▶ _Problem statement_: Check each line of the listing for the word "Write" and give only the number of lines that have it.

-- begin Input rows --

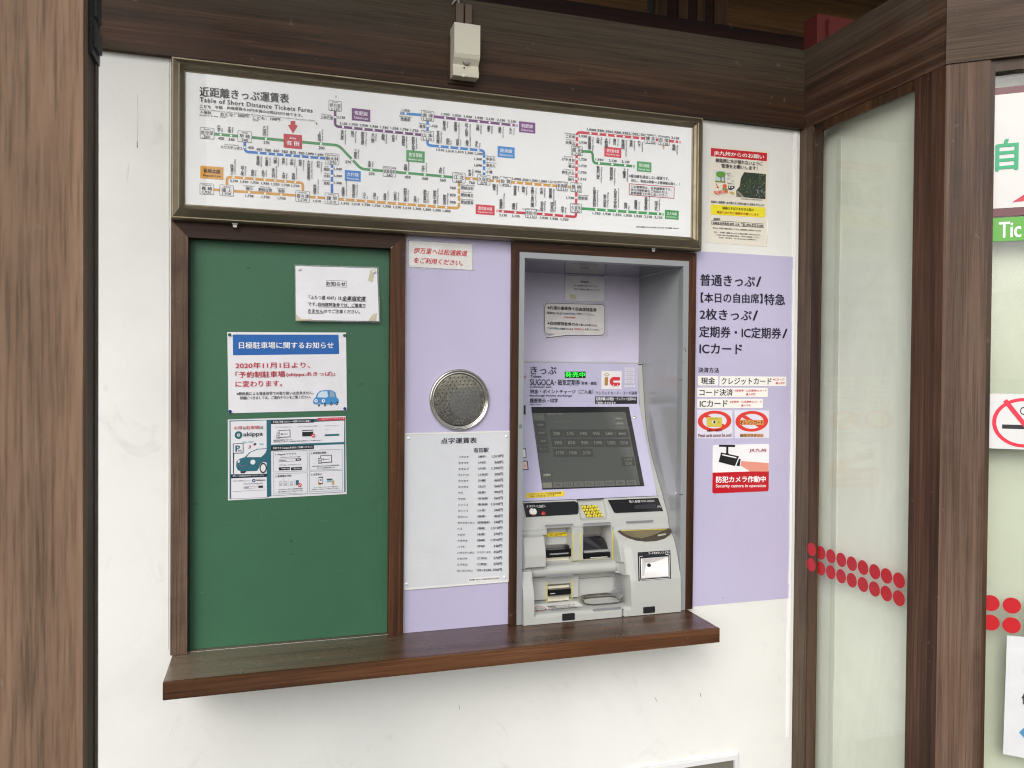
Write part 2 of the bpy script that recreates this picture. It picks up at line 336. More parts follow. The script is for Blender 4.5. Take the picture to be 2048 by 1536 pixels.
# ------------------------------------------------------------------ printing (real flat shapes a hair in front of the sheet)
PR = []
class Print:
    def __init__(s, plane, parent, base=0.0006):
        s.p, s.parent, s.base = plane, parent, base; s.sh = {}; s.tx = []; PR.append(s)
    def _add(s, key, uv, faces, off):
        V, F = s.sh.setdefault(key, ([], [])); k = len(V)
        V += [s.p.w(a, b, off) for a, b in uv]; F += [tuple(i+k for i in f) for f in faces]
    def off(s, layer):
        s.cnt = (getattr(s, 'cnt', 0)+1) % 45; return s.base + layer*0.00035 + s.cnt*6e-6
    def poly(s, pts, col, layer=0, mt=None):
        o = s.off(layer); s._add((col, mt), [s.p.at(x, y, o) for x, y in pts], [tuple(range(len(pts)))], o)
    def rect(s, cx, cy, w, h, col, layer=0, r=0.0, mt=None):
        o = s.off(layer); c, W_, H_ = s.p.loc(cx, cy, w, h, o); a, b = W_/2, H_/2
        if r <= 0: uv = [(c[0]-a, c[1]-b), (c[0]+a, c[1]-b), (c[0]+a, c[1]+b), (c[0]-a, c[1]+b)]
        else:
            q = min(a, b)*r; uv = []
            for sx, sy, a0 in ((1, 1, 0), (-1, 1, 90), (-1, -1, 180), (1, -1, 270)):
                for k in range(5):
                    t = rad(a0+k*22.5); uv.append((c[0]+sx*(a-q)+q*math.cos(t), c[1]+sy*(b-q)+q*math.sin(t)))
        s._add((col, mt), uv, [tuple(range(len(uv)))], o)
    def frame(s, cx, cy, w, h, col, t=1.0, layer=0):
        for dx, dy, ww, hh in ((0, -h/2+t/2, w, t), (0, h/2-t/2, w, t), (-w/2+t/2, 0, t, h-2*t), (w/2-t/2, 0, t, h-2*t)):
            s.rect(cx+dx, cy+dy, ww, hh, col, layer)
    def disc(s, cx, cy, w, h, col, layer=0, n=24, inner=0.0, a0=0, a1=360, rot=0, mt=None):
        o = s.off(layer); c, W_, H_ = s.p.loc(cx, cy, w, h, o); full = (a1-a0) >= 360
        ts = [rad(a0+(a1-a0)*k/n) for k in range(n if full else n+1)]; rt = rad(rot)
        def q(t, f_): 
            x, y = W_/2*f_*math.cos(t), H_/2*f_*math.sin(t); return (c[0]+x*math.cos(rt)-y*math.sin(rt), c[1]+x*math.sin(rt)+y*math.cos(rt))
        if inner <= 0:
            uv = [q(t, 1) for t in ts]; s._add((col, mt), uv if full else uv+[tuple(c)], [tuple(range(len(uv)+(0 if full else 1)))], o)
        else:
            k = len(ts); uv = [q(t, 1) for t in ts]+[q(t, inner) for t in ts]
            s._add((col, mt), uv, [(i, (i+1) % k, k+(i+1) % k, k+i) for i in range(k if full else k-1)], o)
    def line(s, pts, wpx, col, layer=0, rounds=0.0):
        o = s.off(layer); P = [np.array(s.p.at(x, y, o)) for x, y in pts]
        _, a, _ = s.p.loc(pts[0][0], pts[0][1], 1, 1, o); _, _, b = s.p.loc(pts[-1][0], pts[-1][1], 1, 1, o); w = wpx*(b+b)/2
        if rounds > 0:
            Q = [P[0]]; rr = rounds*b
            for i in range(1, len(P)-1):
                e0, e1 = P[i-1]-P[i], P[i+1]-P[i]; l0, l1 = np.linalg.norm(e0), np.linalg.norm(e1); q = min(rr, l0*0.49, l1*0.49)
                A, B = P[i]+e0/l0*q, P[i]+e1/l1*q
                for k in range(7):
                    t = k/6; Q.append(A*(1-t)**2+P[i]*2*t*(1-t)+B*t*t)
            P = Q+[P[-1]]
        uv = []
        for i, p in enumerate(P):
            t0 = P[i]-P[i-1] if i else P[1]-P[0]; t1 = P[i+1]-P[i] if i < len(P)-1 else t0
            t0 = t0/np.linalg.norm(t0); t1 = t1/np.linalg.norm(t1); t = t0+t1; t /= np.linalg.norm(t); n = np.array([-t[1], t[0]])
            k = w/2/max(0.4, abs(t @ t0)); uv += [p+n*k, p-n*k]
        s._add((col, None), uv, [(2*i, 2*i+1, 2*i+3, 2*i+2) for i in range(len(P)-1)], o)
    def text(s, cx, cy, w, h, string, col='101014', layer=3, bold=0.0, vert=False, rot=0, shear=0.0, emit=0.0, res=2, left=False, sp=1.0):
        if left: cx = cx+w/2
        s.tx.append((cx, cy, w, h, string, col, layer, bold, vert, rot, shear, emit, res, sp))
    def textL(s, x0, y0, x1, y1, h, string, col='101014', **kw):
        """left and right ends of a line given as picture points"""
        s.tx.append((x0, y0, (x1, y1), h, string, col, kw.get('layer', 3), kw.get('bold', 0.0), False, 0, kw.get('shear', 0.0), kw.get('emit', 0.0), kw.get('res', 2), kw.get('sp', 1.0)))
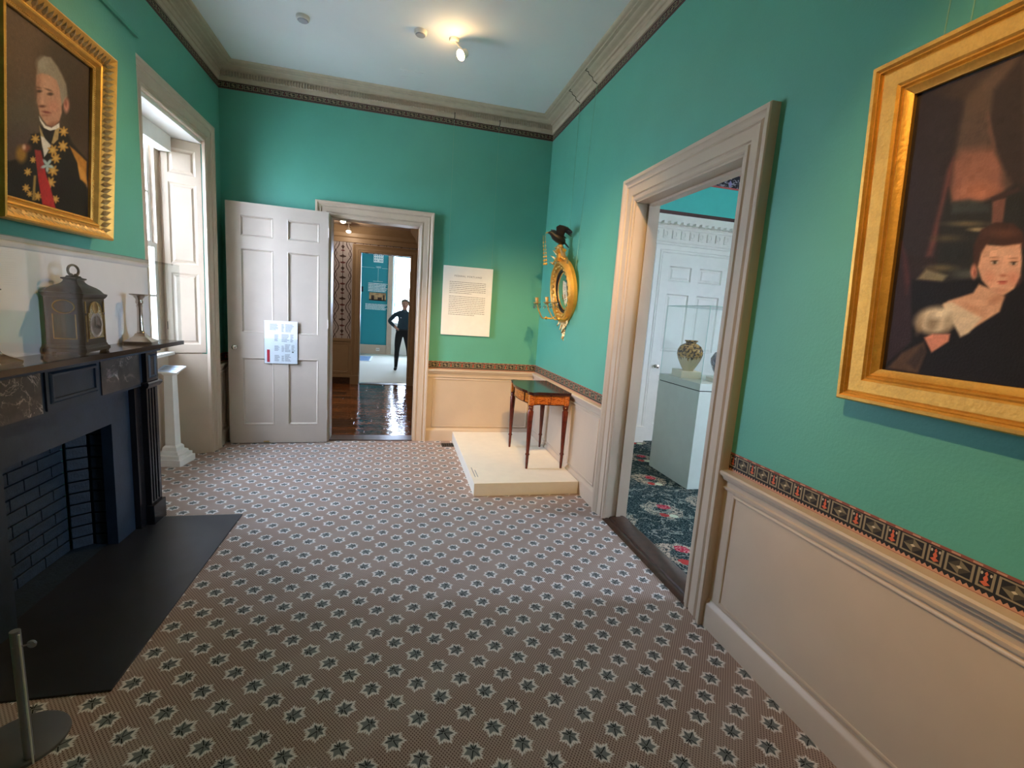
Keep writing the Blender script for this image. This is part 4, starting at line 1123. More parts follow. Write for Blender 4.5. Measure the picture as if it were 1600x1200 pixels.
for k in range(26):
    a = 2 * math.pi * k / 26
    if k == 0: b0 = MB().sphere((0, 0, 0), .0155, 10, 7).build('gilt_ball', BRASS, mt, smooth=60); bb = b0
    else: bb = copyobj(b0, mt)
    bb.location = (-.044, .232 * math.cos(a), .234 * math.sin(a))
def acanthus(name, base, tip, w, par, curl=.02, mat=GOLDD):
    """a carved leaf: a tapering, ridged, curling blade with a notched edge"""
    b, t = Vector(base), Vector(tip); d = t - b; L = d.length; d.normalize()
    s = d.cross(Vector((1, 0, 0))).normalized(); out = Vector((-1, 0, 0)); mb = MB(); R_ = []
    for i in range(8):
        f = i / 7; ww = w * math.sin(math.pi * min(1, .25 + f * .75)) * (1 if i % 2 else .72); c = b + d * L * f + out * (curl * f * f * 1.5)
        R_.append([c - s * ww, c + out * .016 * (1 - f * .6), c + s * ww, c - out * .008])
    mb.loft(R_); return mb.build(name, mat, par)
# crest
for sy in (-1, 1):
    for k, (y0, z0, y1, z1, w) in enumerate(((.05, .285, .11, .40, .026), (.10, .275, .19, .355, .024), (.155, .25, .25, .30, .022), (.04, .30, .055, .42, .02))):
        acanthus('crest_leaf', (-.02, sy * y0, z0), (-.035, sy * y1, z1), w, mt)
    for k in range(4):
        MB().sphere((-.045, sy * (.07 + k * .04), .315 - k * .012), .013 - k * .001, 8, 6).build('crest_ball', GOLD, mt, smooth=60)
MB().sqlathe([(.045, .285), (.050, .30), (.034, .32), (.030, .355), (.042, .370), (.046, .385), (.03, .40)], (-.03, 0, 0), ratio=.9).build('crest_pedestal', GOLD, mt, smooth=20)
MB().sphere((-.035, 0, .412), .036, 9, 6, (1, 1.1, .8)).build('rock', GOLDD, mt)
# pendant
for sy in (-1, 0, 1):
    acanthus('pendant_leaf', (-.025, sy * .05, -.285), (-.018, sy * .045, -.40 + abs(sy) * .03), .028, mt)
    acanthus('pendant_leaf', (-.020, sy * .025, -.36), (-.012, sy * .012, -.455), .022, mt)
    acanthus('pendant_leaf', (-.02, sy * .11, -.262), (-.018, sy * .12, -.335), .022, mt)
MB().sphere((-.016, 0, -.468), .020, 9, 6).build('pendant_bud', GOLD, mt, smooth=60)
# eagle
eg = MB().loft([[(x + .0, y * 1.0, z) for x, y, z in [(cx + r * .9 * math.cos(a), r * math.sin(a), cz + r * .75 * math.sin(a + math.pi / 2) * 0 + r * .6 * math.cos(a)) for a in [2 * math.pi * k / 10 for k in range(10)]]] for cx, cz, r in ((.012, .44, .012), (-.010, .462, .036), (-.040, .490, .044), (-.072, .512, .040), (-.098, .532, .026), (-.112, .548, .024), (-.130, .556, .022), (-.146, .552, .014))])
ego = eg.build('eagle', BIRD, mt, smooth=60)
MB().loft([[(-.144, -.006, .556), (-.144, .006, .556), (-.144, .006, .544), (-.144, -.006, .544)], [(-.166, -.004, .552), (-.166, .004, .552), (-.166, .003, .542), (-.166, -.003, .542)], [(-.176, -.001, .536), (-.176, .001, .536), (-.175, .001, .534), (-.175, -.001, .534)]]).build('beak', BRASS, ego)
for sy in (-1, 1):
    wing = MB(); R_ = []
    for f, x, y, z, c, th in ((0, -.05, .03, .52, .055, .012), (.3, -.055, .085, .575, .075, .010), (.6, -.035, .13, .585, .080, .007), (.85, -.01, .165, .565, .06, .005), (1, .012, .19, .535, .02, .003)):
        R_.append([(x - c * .5, sy * y, z + .012), (x, sy * y, z + th), (x + c * .7, sy * y, z - .03), (x, sy * y, z - th)])
    wing.loft(R_).build('wing', BIRD, ego, smooth=50)
    for k in range(4):
        acanthus('feather', (.0, sy * (.06 + k * .032), .55), (.055 - k * .01, sy * (.075 + k * .036), .500 + k * .008), .014, ego, .0, BIRD)
acanthus('tail', (.01, 0, .455), (.055, 0, .405), .03, ego, 0, BIRD)
for k in range(2):
    ch = MB(); n = 9
    pts = [(-.172 - .012 * k, .012 * (1 - 2 * k) + .05 * k, .53 - .033 * i) for i in range(n)]
    cho = MB().tube(pts, .0016, 5).build('ball_chain', BRASS, mt)
    for i in range(2, n):
        MB().sphere(pts[i], .006 + .0016 * max(0, i - 4), 8, 6).build('chain_ball', GOLD, cho, smooth=60)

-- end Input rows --

▶ _Exercise answer_: 2